Juan Diego Cuauhtlatoatzin, el hombre en cuyos vestidos quedó impresa la imagen de la Madre de Dios.
“¡Amado Juan Diego, ‘el águila que habla’! Enséñanos el camino que lleva a la Virgen Morena del Tepeyac, para que ella nos reciba en lo íntimo de su corazón”, exclamó con voz fuerte el Papa San Juan Pablo II durante la homilía de la misa de canonización de San Juan Diego. Con esas palabras el Papa le pedía al vidente de Guadalupe que nos muestre el camino del amor y piedad a nuestra madre, la Virgen María, para que todos los fieles la amemos como este santo la amó.
Juan Diego, fruto maduro de la evangelización de América
De acuerdo a la tradición, San Juan Diego nació en 1474 en Cuautitlán, entonces reino de Texcoco (hoy territorio mexicano), una región habitada por las etnias chichimecas. Su nombre era Cuauhtlatoatzin, que significa “Águila que habla” o “El que habla con un águila”.
Siendo adulto y con una familia a cuestas, empezó a sentirse interpelado por las enseñanzas que impartían los sacerdotes franciscanos, llegados a territorio mexicano en 1524. Tiempo después, Juan Diego recibiría el bautismo junto con su esposa, María Lucía. Posteriormente, se casarían cristianamente, aunque el matrimonio no duraría mucho debido a la intempestiva muerte de María Lucía.
El 9 de diciembre de 1531, estando Juan Diego de camino por el monte del Tepeyac, se le apareció la Virgen María. La “Señora”, quien se presentó como “la perfecta siempre Virgen Santa María, Madre del verdadero Dios”, se dirigió a él y le encomendó que se presente ante el obispo capitalino, el franciscano Juan de Zumárraga, para pedirle en su nombre que se construya una Iglesia en aquel lugar.
Juan Diego accedió a llevarle la petición de la Señora al obispo, pero este no le creyó y se negó a cumplir el pedido. La Virgen, entonces, se le apareció de nuevo a Juan Diego y le pidió que insistiera. Al día siguiente, Juan Diego volvió a encontrarse con el prelado, quien, escéptico, lo interrogó sobre la doctrina cristiana y le pidió pruebas del prodigio que relataba.
El milagro de las flores
El martes 12 de diciembre, la Virgen se presentó nuevamente a Juan Diego y lo consoló, porque se hallaba muy triste, invitándole a subir a la cima de la colina del Tepeyac para que recogiera flores y se las trajera. A pesar de lo agreste del lugar y de que era invierno, San Juan Diego accedió al pedido de la Virgen. Cuando llegó a la cima encontró un brote de flores muy hermosas y las colocó envueltas en su “tilma” (el manto típico con el que se revestían los indios de la región). La Virgen luego le pidió que se las llevara al obispo.
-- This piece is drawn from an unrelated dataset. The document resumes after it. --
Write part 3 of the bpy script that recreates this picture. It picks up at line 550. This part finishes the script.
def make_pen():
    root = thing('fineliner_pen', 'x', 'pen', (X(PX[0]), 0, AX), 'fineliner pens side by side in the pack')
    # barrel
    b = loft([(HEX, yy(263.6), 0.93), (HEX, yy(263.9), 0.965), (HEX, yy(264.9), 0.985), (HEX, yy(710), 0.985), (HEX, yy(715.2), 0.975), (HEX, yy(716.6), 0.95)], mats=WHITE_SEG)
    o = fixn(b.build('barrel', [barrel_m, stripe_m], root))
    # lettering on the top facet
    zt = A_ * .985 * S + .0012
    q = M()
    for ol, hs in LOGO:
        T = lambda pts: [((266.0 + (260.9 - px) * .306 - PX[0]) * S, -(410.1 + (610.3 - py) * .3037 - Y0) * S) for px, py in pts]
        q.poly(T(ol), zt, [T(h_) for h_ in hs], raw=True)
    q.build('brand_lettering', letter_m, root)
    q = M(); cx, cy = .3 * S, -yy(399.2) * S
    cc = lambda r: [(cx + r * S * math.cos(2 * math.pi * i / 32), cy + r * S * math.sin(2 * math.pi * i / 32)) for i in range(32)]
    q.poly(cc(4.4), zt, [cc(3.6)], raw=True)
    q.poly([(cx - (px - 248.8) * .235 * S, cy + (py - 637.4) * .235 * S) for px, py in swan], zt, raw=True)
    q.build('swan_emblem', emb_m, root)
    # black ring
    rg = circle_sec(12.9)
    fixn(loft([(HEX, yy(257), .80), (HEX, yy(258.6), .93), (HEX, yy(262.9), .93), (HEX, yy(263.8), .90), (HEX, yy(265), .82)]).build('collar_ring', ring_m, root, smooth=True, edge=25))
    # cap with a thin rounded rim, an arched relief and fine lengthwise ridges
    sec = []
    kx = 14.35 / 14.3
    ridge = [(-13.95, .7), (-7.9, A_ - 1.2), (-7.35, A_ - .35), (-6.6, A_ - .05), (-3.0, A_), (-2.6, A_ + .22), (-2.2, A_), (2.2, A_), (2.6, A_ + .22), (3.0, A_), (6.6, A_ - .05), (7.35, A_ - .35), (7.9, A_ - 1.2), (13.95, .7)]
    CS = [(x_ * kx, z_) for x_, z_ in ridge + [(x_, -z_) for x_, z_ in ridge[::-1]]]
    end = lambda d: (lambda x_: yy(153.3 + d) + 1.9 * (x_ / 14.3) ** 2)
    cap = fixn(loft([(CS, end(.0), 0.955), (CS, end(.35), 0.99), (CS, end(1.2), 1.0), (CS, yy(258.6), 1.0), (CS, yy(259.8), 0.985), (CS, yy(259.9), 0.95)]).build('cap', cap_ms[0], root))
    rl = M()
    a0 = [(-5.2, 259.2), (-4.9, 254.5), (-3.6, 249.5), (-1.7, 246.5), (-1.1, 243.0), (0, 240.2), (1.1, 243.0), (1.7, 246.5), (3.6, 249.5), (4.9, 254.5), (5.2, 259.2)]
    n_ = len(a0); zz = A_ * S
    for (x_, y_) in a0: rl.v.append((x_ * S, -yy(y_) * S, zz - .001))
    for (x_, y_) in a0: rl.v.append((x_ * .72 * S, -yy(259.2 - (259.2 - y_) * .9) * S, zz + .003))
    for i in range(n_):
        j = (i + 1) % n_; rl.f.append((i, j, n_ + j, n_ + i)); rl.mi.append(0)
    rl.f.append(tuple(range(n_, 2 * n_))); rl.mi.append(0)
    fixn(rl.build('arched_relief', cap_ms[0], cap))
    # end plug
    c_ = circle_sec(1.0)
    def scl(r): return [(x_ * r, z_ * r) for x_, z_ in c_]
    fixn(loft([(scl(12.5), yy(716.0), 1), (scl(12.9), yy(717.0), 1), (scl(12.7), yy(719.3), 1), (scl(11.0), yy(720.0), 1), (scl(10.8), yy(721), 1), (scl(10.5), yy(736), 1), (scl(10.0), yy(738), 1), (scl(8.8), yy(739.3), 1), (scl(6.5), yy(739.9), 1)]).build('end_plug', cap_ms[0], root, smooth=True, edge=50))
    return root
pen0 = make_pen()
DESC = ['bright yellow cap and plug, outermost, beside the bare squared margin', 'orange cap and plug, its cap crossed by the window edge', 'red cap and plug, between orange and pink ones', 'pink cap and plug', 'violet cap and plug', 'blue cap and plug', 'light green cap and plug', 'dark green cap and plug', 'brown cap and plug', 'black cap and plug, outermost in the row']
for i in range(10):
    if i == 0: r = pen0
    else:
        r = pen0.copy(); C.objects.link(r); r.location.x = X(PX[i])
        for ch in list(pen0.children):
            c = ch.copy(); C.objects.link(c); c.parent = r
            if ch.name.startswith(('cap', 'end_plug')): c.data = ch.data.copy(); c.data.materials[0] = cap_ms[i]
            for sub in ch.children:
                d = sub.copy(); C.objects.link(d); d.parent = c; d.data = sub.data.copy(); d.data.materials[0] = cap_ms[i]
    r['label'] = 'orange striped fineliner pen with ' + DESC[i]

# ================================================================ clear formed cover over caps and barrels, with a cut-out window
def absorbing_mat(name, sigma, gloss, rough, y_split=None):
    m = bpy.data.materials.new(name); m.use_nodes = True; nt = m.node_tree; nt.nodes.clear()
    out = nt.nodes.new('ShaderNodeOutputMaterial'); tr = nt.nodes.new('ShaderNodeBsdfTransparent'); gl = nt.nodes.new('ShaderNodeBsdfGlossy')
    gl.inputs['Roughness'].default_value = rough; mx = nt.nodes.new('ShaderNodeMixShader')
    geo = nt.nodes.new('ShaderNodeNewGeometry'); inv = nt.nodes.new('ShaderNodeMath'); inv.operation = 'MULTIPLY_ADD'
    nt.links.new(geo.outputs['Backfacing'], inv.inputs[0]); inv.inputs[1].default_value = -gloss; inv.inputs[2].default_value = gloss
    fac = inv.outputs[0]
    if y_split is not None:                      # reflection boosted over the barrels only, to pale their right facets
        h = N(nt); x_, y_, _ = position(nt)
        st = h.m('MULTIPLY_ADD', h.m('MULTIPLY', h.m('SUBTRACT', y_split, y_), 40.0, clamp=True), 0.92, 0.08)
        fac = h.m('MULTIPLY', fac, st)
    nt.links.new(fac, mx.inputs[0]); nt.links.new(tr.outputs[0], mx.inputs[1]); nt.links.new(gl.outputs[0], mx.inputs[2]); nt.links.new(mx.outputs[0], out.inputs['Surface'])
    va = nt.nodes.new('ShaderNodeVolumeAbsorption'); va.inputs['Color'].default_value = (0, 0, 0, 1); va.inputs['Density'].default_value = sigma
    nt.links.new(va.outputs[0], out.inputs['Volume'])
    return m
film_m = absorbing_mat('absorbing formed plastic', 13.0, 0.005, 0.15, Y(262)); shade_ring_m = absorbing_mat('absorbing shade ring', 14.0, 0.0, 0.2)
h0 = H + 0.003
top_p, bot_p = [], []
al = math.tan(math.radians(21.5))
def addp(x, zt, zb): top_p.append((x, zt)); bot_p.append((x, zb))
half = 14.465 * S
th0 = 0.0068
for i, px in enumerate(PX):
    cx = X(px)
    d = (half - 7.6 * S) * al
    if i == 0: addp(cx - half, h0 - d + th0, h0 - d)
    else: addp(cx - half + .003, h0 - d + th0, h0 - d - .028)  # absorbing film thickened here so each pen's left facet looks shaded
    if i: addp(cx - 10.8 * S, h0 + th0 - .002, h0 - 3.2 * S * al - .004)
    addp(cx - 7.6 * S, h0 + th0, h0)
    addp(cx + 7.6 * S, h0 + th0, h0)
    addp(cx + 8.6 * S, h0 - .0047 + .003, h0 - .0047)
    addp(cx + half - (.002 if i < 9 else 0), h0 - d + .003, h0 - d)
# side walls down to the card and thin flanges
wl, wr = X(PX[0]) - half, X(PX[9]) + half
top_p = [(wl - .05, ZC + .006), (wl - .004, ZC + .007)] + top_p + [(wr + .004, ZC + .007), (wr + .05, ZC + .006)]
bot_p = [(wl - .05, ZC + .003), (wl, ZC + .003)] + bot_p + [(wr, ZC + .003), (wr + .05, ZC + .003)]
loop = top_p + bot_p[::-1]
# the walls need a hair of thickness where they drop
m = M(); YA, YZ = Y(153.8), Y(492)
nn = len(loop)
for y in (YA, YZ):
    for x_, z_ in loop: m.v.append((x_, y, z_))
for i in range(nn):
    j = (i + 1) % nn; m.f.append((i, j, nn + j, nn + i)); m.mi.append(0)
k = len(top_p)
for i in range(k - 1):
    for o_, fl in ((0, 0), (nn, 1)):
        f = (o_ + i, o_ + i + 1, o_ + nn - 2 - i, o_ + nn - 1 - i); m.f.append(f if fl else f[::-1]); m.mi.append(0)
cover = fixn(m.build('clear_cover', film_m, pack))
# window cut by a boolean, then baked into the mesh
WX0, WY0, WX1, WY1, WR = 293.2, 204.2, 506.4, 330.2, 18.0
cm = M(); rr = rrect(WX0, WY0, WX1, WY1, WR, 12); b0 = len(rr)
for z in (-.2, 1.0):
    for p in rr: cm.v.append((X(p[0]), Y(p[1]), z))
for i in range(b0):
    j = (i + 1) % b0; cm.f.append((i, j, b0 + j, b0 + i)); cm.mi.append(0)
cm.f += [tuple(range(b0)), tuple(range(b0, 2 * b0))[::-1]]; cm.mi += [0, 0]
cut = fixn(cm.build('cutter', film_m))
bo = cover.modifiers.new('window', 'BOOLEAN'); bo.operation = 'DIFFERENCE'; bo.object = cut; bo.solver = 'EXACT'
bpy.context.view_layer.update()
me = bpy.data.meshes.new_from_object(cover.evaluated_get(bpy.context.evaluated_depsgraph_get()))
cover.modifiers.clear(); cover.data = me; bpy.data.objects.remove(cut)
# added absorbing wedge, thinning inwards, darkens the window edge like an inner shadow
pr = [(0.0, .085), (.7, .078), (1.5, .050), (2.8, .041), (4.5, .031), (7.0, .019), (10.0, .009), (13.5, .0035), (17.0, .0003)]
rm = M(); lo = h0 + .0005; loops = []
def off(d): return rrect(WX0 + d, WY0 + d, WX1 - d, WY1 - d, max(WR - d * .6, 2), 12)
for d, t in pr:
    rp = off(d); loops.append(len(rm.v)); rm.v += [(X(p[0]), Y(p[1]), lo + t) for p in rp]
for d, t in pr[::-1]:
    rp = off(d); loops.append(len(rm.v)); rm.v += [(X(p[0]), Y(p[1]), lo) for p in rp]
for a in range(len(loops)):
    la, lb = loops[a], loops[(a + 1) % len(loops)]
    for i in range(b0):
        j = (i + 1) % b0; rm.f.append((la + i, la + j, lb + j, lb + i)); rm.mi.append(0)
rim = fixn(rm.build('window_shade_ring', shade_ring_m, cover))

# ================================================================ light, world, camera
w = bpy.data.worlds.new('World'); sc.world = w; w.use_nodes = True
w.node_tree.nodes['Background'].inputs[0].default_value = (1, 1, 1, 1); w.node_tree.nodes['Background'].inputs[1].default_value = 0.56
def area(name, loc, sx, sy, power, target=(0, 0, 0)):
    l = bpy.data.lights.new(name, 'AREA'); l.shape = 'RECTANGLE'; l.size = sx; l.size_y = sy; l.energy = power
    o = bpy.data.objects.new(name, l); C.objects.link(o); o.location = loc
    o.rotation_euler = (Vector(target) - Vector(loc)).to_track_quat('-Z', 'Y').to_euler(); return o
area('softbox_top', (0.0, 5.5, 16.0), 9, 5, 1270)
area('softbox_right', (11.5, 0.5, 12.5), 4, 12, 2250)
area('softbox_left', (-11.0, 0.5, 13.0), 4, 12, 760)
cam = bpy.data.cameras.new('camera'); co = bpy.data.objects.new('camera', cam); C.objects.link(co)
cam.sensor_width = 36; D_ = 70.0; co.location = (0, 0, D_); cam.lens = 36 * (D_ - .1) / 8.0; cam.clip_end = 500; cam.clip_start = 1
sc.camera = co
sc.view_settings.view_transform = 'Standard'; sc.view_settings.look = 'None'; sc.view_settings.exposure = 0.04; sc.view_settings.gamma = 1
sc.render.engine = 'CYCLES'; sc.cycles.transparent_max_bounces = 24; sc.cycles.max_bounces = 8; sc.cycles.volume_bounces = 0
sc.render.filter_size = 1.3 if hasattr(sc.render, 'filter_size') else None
Estando frente al Prelado, el Santo abrió su tilma y dejó caer las flores, pero inesperadamente al caer estas dejaron expuesta sobre el tejido una imagen de nuestra “Señora”, la Virgen de Guadalupe. Desde ese momento, aquella prodigiosa imagen se convertiría en el corazón espiritual de la Iglesia en México y en una de las mayores devociones marianas del mundo. La Virgen de Guadalupe habría de cambiar el rumbo de la Evangelización de los pueblos americanos y sellaría para siempre el vínculo entre la cultura hispánica y los pueblos originarios de América.
Con la autorización del obispo, el templo consagrado a la Virgen de Guadalupe se empezó a construir en el Tepeyac, y San Juan Diego sería el primer custodio del santuario. El Santo, por su lado, construyó una humilde casita para vivir al costado de la Iglesia. Allí permaneció hasta el final de sus días, dedicado al servicio de la “Señora del Cielo”. San Juan Diego limpiaba la capilla y acogía a los peregrinos que visitaban el lugar.
Una síntesis cultural forjada al calor de la Madre
Incontables bendiciones enriquecen la historia de la Virgen de Guadalupe. En esta, San Juan Diego ocupa un lugar primordial, cargado de simbolismo: fue un hombre de raza indígena, sencillo, laico pero de una devoción inmensa a la Madre de Dios. Es una historia que invita a contemplar a la Madre y renovar el esfuerzo evangelizador en América y en el resto del mundo. Gracias a Juan Diego, María le regaló a todos sus hijos una fehaciente prueba de su cercanía con todos los pueblos.
San Juan Diego murió en 1548.
San Juan Pablo II beatificó a San Juan Diego Cuauhtlatoatzin en 1990 y lo canonizó en el año 2002. Su fiesta se celebra cada 9 de diciembre.
Hoy, como en aquellos días, sigue siendo pertinente decir: “Que Dios te haga como Juan Diego”, cada vez que podemos reconocer a un buen hijo.